If you let him, Neeson describes a life story that is more colorful and seemingly heroic than most Hollywood movies. The road that led him to his current home in Laurel Canyon and champagne in a hotel overlooking Central Park began in a working-class, council house in Ballymena, Northern Ireland. He's been a working actor for 16 years, the bulk of it spent in sturdy, time-honored theater in Ireland and England. This is not Tony Danza. Or, as Neeson puts it, "If this business fell apart tomorrow, I know I could always go back to Ireland. I can always act. I feel sorry for these kids in Hollywood. All they want is to be on 'The Arsenio Hall Show.'"

Neeson grew up the only boy among three girls in a strict Catholic, working-class family. His father was a school custodian. Most of Neeson's childhood memories are pleasant. Take his recollections of the six years during which he was an altar boy, for example. "You're celebrating an act that's 2,000 years old," he tells me. "There's something very holy about it." Even his studies were a cause for celebration. "I loved school," he recalls. "I loved pleasing the elders. I really got off on pleasing teachers."

But Neeson's story of life as an Irish Pollyanna is saved--or considerably tempered--when he talks about his long foray into boxing. He began boxing at the age of nine, encouraged by a local Catholic priest who organized a group of boys his age. It was Neeson's first exposure to performance, exhibitionism and competition-- and he rose to the occasion, eventually winning a championship in his teens. "It terrified me, climbing into the ring," he says. "You're totally exposed. There's nothing to hide behind. In life, to a certain extent, you're always hiding behind a false beard. This was so primal. You live and fall based on your ability."

Neeson's boxing background served him well in last fall's Crossing the Line, a film about the violent, underworld sport of bareknuckle fighting. The movie's fight scenes were so well choreographed, he says, that he didn't suffer a scratch. With sudden verve, Neeson gets up from his chair to demonstrate. The champagne has loosened both of us up. He pushes the coffee table aside and leans over me on the sofa. First he shows how he can convincingly hit the side of my face without hurting me, stopping the force of the blow the instant he touches flesh. Then he tells me to punch him. My fist slams out in the direction of his left cheek. He expertly turns his face to the right at the last minute; my hand falls down through the air. So much for the power of the press.

Just when you wonder if Neeson has some great stories to tell about decking a bunch of rowdy locals in some bar in San Pedro--or even Dublin--the altar boy makes a return appearance. "I've never been in a street fight," he says solemnly. "If something bad started to happen, I think I'd use the acting to get out of it somehow. It's wrong, it's violent."

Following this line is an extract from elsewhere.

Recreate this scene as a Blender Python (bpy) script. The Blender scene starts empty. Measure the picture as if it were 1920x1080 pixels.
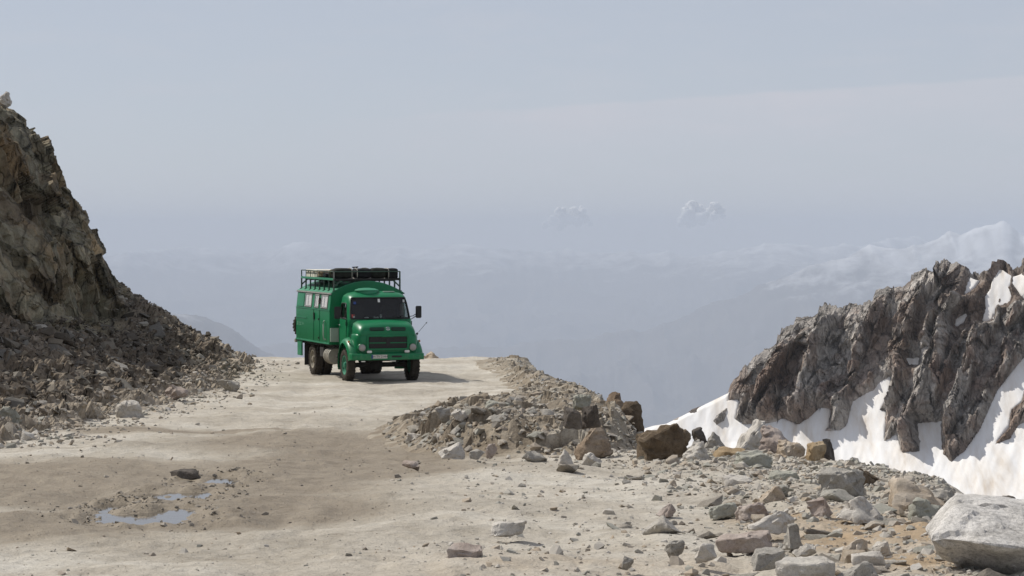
import bpy, bmesh, math, random
import numpy as np
from mathutils import Vector, Matrix, Euler

R = math.radians
PI = math.pi
scn = bpy.context.scene
COL = scn.collection

# ------------------------------------------------------------------ camera, sky, sun, exposure
F_PX = 4735.0                       # focal length in pixels of the 1920 px wide frame
HORIZON = 440.0                     # image row of the horizon
TILT = math.atan((540.0 - HORIZON) / F_PX)
cam_data = bpy.data.cameras.new('camera')
cam_data.sensor_width = 36.0
cam_data.lens = F_PX / 1920.0 * 36.0
cam_data.clip_start = 0.5
cam_data.clip_end = 200000.0
cam = bpy.data.objects.new('camera', cam_data)
cam.location = (0, 0, 0)
cam.rotation_euler = (PI / 2 - TILT, 0, 0)
COL.objects.link(cam)
scn.camera = cam

SUN_EL, SUN_AZ = R(48), R(29)       # azimuth measured from -X towards +Y (left, a little behind the scene)
TO_SUN = Vector((-math.cos(SUN_AZ) * math.cos(SUN_EL), math.sin(SUN_AZ) * math.cos(SUN_EL), math.sin(SUN_EL)))

world = bpy.data.worlds.new('World')
scn.world = world
world.use_nodes = True
wn, wl = world.node_tree.nodes, world.node_tree.links
wn.clear()
w_out = wn.new('ShaderNodeOutputWorld')
w_bg = wn.new('ShaderNodeBackground')
w_sky = wn.new('ShaderNodeTexSky')
w_sky.sky_type = 'NISHITA'
w_sky.sun_disc = False
w_sky.sun_elevation = SUN_EL
w_sky.sun_rotation = -(PI / 2 - SUN_AZ)
w_sky.altitude = 3000
w_sky.air_density = 1.0
w_sky.dust_density = 4.0
w_sky.ozone_density = 1.0
w_bg.inputs['Strength'].default_value = 0.10
wl.new(w_bg.outputs[0], w_out.inputs[0])

sun_data = bpy.data.lights.new('sun', 'SUN')
sun_data.energy = 4.2
sun_data.angle = R(0.5)
sun_data.color = (1.0, 0.955, 0.88)
sun = bpy.data.objects.new('sun', sun_data)
sun.rotation_euler = (-TO_SUN).to_track_quat('-Z', 'Y').to_euler()
COL.objects.link(sun)

scn.view_settings.view_transform = 'Standard'
scn.view_settings.look = 'None'
scn.view_settings.exposure = 0.0
scn.view_settings.gamma = 1.0
scn.render.engine = 'CYCLES'
scn.cycles.use_denoising = True
scn.cycles.volume_bounces = 2
scn.cycles.max_bounces = 8
HAZE_DENSITY = 5.6e-5
HAZE_TOP = 275.0

# ------------------------------------------------------------------ numeric helpers
def lin(r, g, b):
    def f(c):
        c /= 255.0
        return c / 12.92 if c <= 0.04045 else ((c + 0.055) / 1.055) ** 2.4
    return (f(r), f(g), f(b), 1.0)

def pix(px, py, y):
    """world point seen at image point (px, py) of the photograph, y metres ahead"""
    cx, cy = (np.asarray(px, float) - 960) / F_PX, (540 - np.asarray(py, float)) / F_PX
    ct, st = math.cos(TILT), math.sin(TILT)
    f = ct + cy * st
    return y * cx / f, y + 0 * cx, y * (cy * ct - st) / f

M32 = np.uint64(0xffffffff)
def ihash(ix, iy, iz, seed):
    h = (ix.astype(np.int64).astype(np.uint64) * np.uint64(374761393)
         + iy.astype(np.int64).astype(np.uint64) * np.uint64(668265263)
         + iz.astype(np.int64).astype(np.uint64) * np.uint64(2246822519)
         + np.uint64(seed * 3266489917 % (1 << 32))) & M32
    h = ((h ^ (h >> np.uint64(15))) * np.uint64(2246822519)) & M32
    h = ((h ^ (h >> np.uint64(13))) * np.uint64(3266489917)) & M32
    h = h ^ (h >> np.uint64(16))
    return h.astype(np.float64) / 4294967296.0

def vnoise(x, y, z, seed=0):
    x, y, z = np.broadcast_arrays(np.asarray(x, float), np.asarray(y, float), np.asarray(z, float))
    ix, iy, iz = np.floor(x), np.floor(y), np.floor(z)
    fx, fy, fz = x - ix, y - iy, z - iz
    sx, sy, sz = [t * t * t * (t * (t * 6 - 15) + 10) for t in (fx, fy, fz)]
    out = 0
    for dx in (0, 1):
        wx = sx if dx else 1 - sx
        for dy in (0, 1):
            wy = sy if dy else 1 - sy
            for dz in (0, 1):
                wz = sz if dz else 1 - sz
                out = out + wx * wy * wz * ihash(ix + dx, iy + dy, iz + dz, seed)
    return out * 2 - 1

def fbm(x, y, z=0.0, octv=4, seed=0, gain=0.5, lac=2.03):
    a, s, t = 1.0, 0.0, 0.0
    for o in range(octv):
        s = s + a * vnoise(np.asarray(x) * lac ** o + 17.3 * o, np.asarray(y) * lac ** o + 5.1 * o, np.asarray(z) * lac ** o, seed + o)
        t += a
        a *= gain
    return s / t

def ridged(x, y, z=0.0, octv=4, seed=0, gain=0.5):
    a, s, t = 1.0, 0.0, 0.0
    for o in range(octv):
        n = 1 - np.abs(vnoise(np.asarray(x) * 2.07 ** o + 9.7 * o, np.asarray(y) * 2.07 ** o, np.asarray(z) * 2.07 ** o, seed + o))
        s = s + a * n * n
        t += a
        a *= gain
    return s / t

def facets(x, y, z, seed=0, tilt=1.0):
    """angular blocks: every cell of a jittered lattice is a tilted plane at its own level"""
    x, y, z = np.broadcast_arrays(np.asarray(x, float), np.asarray(y, float), np.asarray(z, float))
    ix, iy, iz = np.floor(x), np.floor(y), np.floor(z)
    best = np.full(x.shape, 1e9)
    val = np.zeros(x.shape)
    for dx in (-1, 0, 1):
        for dy in (-1, 0, 1):
            for dz in (-1, 0, 1):
                cx, cy, cz = ix + dx, iy + dy, iz + dz
                jx, jy, jz = [ihash(cx, cy, cz, seed + k) for k in (1, 2, 3)]
                ex, ey, ez = x - cx - jx, y - cy - jy, z - cz - jz
                d = ex * ex + ey * ey + ez * ez
                lv = ihash(cx, cy, cz, seed + 4) - 0.5
                ta, tb, tc = [ihash(cx, cy, cz, seed + k) - 0.5 for k in (5, 6, 7)]
                v = lv + tilt * (ta * ex + tb * ey + tc * ez) * 2
                m = d < best
                best = np.where(m, d, best)
                val = np.where(m, v, val)
    return val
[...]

Neeson was leaning toward a career in teaching or architecture when the key plot point of his life occurred. It was several years after what he still calls "one of the best jobs I've ever had"--being a forklift operator. ("It was incredible. This great sense of power.") In January 1976, he called the Lyric Player's Theatre, a respected Belfast repertory company, on a whim. It turned out the theater needed someone of his age and height at that very moment. Two hours later, he was signed to a contract with the company.

Neeson spent two years with the Lyric Theatre and then moved on to the prestigious Abbey Theatre in Dublin. He still relishes his very early days as a stage actor. "There'd be these little drama festivals all over. We toured Ireland, we really barnstormed the place. One little town after another and you wondered where all the people came from."

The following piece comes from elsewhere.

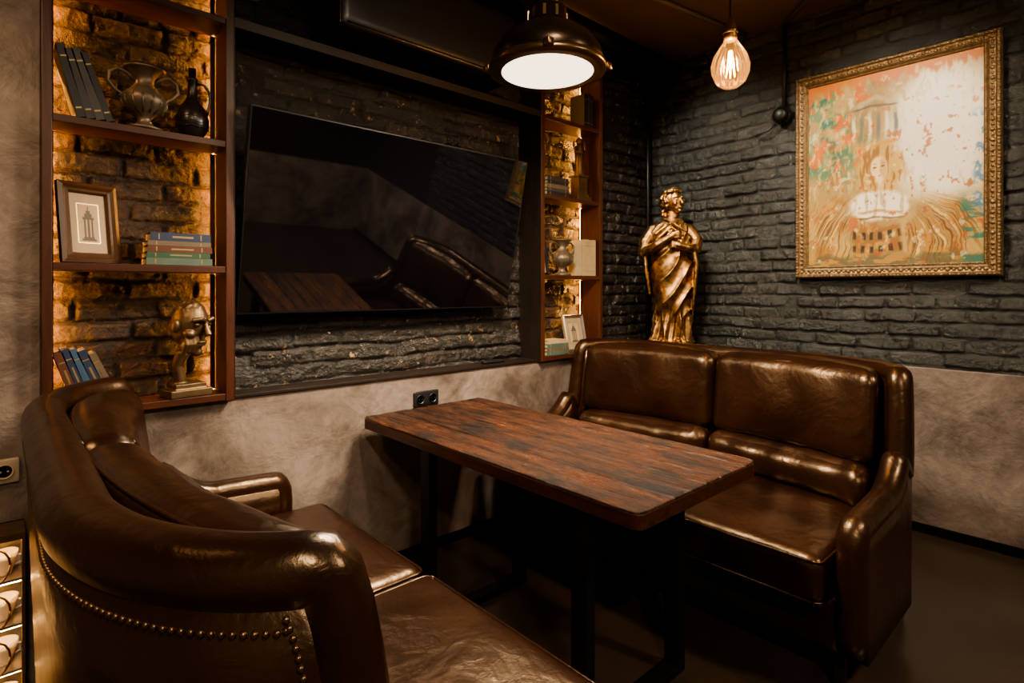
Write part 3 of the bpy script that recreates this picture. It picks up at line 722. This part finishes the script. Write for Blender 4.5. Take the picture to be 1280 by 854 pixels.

In 1980, John Boorman saw Neeson in a production of Of Mice and Men and cast him as Sir Gawain in Excalibur. From then on, the journeyman stage actor began a parallel career in TV miniseries and feature films like the aforementioned Satisfaction, The Bounty, Suspect, The Good Mother and Darkman, as well as The Mission and High Spirits, slowly evolving to near movie star status in America.